In unserer Zeit wird die Schweiz gerne als Modell demokratischer Perspektive herangezogen. Auch das ist überholt. Die Schweiz ist ein mittelalterliches Gebilde. 1240 erhielten Uri und Schwyz von Kaiser Friedrich II Freibriefe als Dank für ihre Hilfe für die Belagerung von Faenza. 1499 und 1515 endeten die Schweizer Ambitionen auf Expansion. Im Zuge der französischen Revolution wurde die Schweiz in Departements gegliedert, was sie ins restaurative Lager trieb. Die siegreichen Fürsten beließen 1815 die Schweiz in der überkommenen Kantonsgliederung. Dabei ist es bis heute nicht nur geblieben, sondern das eigentlich untergegangene Bistum Basel ist als „Kanton Jura“ wieder erstanden. Weitere Folge ist, dass ein Kanton wie Zürich mit 35 Abgeordneten im Nationalrat vertreten ist, aber nur 2 Abgeordnete in den Ständerat schickt. Egal ob der Kanton 70.000 Einwohner hat wie Jura oder 2 Millionen wie Zürich, jede Kantonsverwaltung ist mit 2 Abgeordneten vertreten. Nicht das Schweizer Volk, sondern die Administrative der Schweizer Kantone regiert die Schweiz. Städte wie Winterthur oder Lausanne sind gar nicht im Ständerat repräsentiert, Basel-Stadt mit 200.000 Einwohnern hat sogar nur eine Stimme, weil seit 1830 sich Basel-Land verselbständigt hat. Die Schweiz ist ein Labor-Muster dafür, wie sich binnen 100 Jahren ein Verfassungssystem restlos überlebt; für das Deutsche Reich mit seiner „Weimarer Republik“ kann man das im Großen studieren.
Aber auch Frankreich steht nicht besser da: Indem man die Verfassung der 5. Republik änderte, dass der Präsident parallel zur Nationalversammlung gewählt wird, ist man wieder bei 1850 angekommen, bei der napoleonischen Plebiszit-Demokratie. Eines ist gewiss: die Unfähigkeit der Administrationen, die Probleme zu lösen und die Konfliktscheue der Bevölkerung wird in eine neue Epoche von Krieges führen. Vielleicht endet das mit einem europäischen Kim.
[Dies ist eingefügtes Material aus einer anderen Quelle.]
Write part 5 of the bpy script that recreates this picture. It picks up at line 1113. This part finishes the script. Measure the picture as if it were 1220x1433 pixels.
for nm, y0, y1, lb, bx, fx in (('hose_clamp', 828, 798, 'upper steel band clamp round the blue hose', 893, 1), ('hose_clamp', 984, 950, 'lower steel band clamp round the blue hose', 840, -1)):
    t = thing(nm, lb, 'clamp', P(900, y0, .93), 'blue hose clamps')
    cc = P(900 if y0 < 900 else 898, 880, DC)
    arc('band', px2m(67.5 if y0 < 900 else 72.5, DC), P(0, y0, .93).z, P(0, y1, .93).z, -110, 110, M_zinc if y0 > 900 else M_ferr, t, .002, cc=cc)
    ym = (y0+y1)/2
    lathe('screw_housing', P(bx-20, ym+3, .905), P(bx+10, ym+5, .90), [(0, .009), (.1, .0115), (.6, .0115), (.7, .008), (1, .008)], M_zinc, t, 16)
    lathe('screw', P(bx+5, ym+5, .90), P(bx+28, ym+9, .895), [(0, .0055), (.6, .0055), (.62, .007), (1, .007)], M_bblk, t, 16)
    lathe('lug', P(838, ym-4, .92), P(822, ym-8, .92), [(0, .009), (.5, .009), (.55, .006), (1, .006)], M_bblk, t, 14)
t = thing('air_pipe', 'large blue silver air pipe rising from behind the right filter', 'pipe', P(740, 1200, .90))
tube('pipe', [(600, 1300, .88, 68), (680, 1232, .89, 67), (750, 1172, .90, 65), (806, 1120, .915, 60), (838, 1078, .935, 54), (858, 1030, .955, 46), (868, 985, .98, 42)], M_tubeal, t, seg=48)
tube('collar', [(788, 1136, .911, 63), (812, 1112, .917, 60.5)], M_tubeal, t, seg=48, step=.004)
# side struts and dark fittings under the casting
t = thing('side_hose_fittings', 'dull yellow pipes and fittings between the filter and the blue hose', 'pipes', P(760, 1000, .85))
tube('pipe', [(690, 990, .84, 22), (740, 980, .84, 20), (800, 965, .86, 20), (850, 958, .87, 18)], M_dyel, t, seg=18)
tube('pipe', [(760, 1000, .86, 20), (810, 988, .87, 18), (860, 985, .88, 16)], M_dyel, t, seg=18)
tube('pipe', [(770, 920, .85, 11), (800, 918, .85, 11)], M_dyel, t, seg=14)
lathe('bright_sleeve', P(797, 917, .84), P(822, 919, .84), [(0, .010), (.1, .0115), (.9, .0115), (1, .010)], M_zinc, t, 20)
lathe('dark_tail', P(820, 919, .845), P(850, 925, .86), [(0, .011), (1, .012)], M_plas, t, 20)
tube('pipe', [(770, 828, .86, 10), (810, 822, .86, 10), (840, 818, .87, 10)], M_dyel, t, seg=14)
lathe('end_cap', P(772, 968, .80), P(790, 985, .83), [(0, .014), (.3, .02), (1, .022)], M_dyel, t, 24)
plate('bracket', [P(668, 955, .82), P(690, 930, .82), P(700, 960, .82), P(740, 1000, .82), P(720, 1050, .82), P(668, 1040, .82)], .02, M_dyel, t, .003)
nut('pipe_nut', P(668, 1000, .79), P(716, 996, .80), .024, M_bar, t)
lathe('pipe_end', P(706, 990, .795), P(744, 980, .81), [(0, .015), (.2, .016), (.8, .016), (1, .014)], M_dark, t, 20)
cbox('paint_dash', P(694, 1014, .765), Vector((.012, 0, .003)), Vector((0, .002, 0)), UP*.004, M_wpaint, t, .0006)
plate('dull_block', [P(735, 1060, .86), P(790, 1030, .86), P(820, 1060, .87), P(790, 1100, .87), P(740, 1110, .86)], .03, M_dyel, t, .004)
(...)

In diesem rechtlichen Chaos, der Desorganisation der Staaten und dem fehlenden Willen, Neues zu schaffen, bricht der Ukraine-Krieg aus. Er ist im Grunde ein erster Warnschuss: die Ukraine wird aus dem Krieg reduziert hervorgehen. Glänzende Sieger wird es nicht geben, Haare lassen alle. Aber das Problem ist eindeutig: Der Warnschuss ist wieder nicht verstanden worden. Doch andere kapieren es: Heute kann man wieder Bürgerkrieg führen: Flinten, Drohnen Toyota-Pick-ups. Alles ist da, was der moderne Bürgerkrieger benötigt.
Was wäre zu tun, wenn man das alles nicht will?
Eine limitierte Nationalversammlung für Europa wählen lassen (one man one vote), die ein gemeinsames Strafgesetz für ganz Europa verabschiedet. In allen Ländern wird mehr oder weniger das gleiche Verhalten bestraft. Aber die Europäer sind unfähig, ein gemeinsames Gesetz zu verabschieden. Und wenn man eine solche Versammlung für ein gemeinsames Strafrecht gewählt hat und ein solches Strafrecht hat, dann kann man schrittweise ein gemeinsames Ehe- und Ehescheidungsrecht durch weitere solche Versammlungen verabschieden lassen. Am Ende hat man dann ein gemeinsames europäisches Haus.
Aber so wird es nicht kommen, Man reguliert alles, was nicht interessiert: Die Eier-Klassen, die Gurken, die Breite der Nudeln. Aber wie wollen solche Affen dann eine gemeinsame Armee aufbauen? Alberner Gedanke.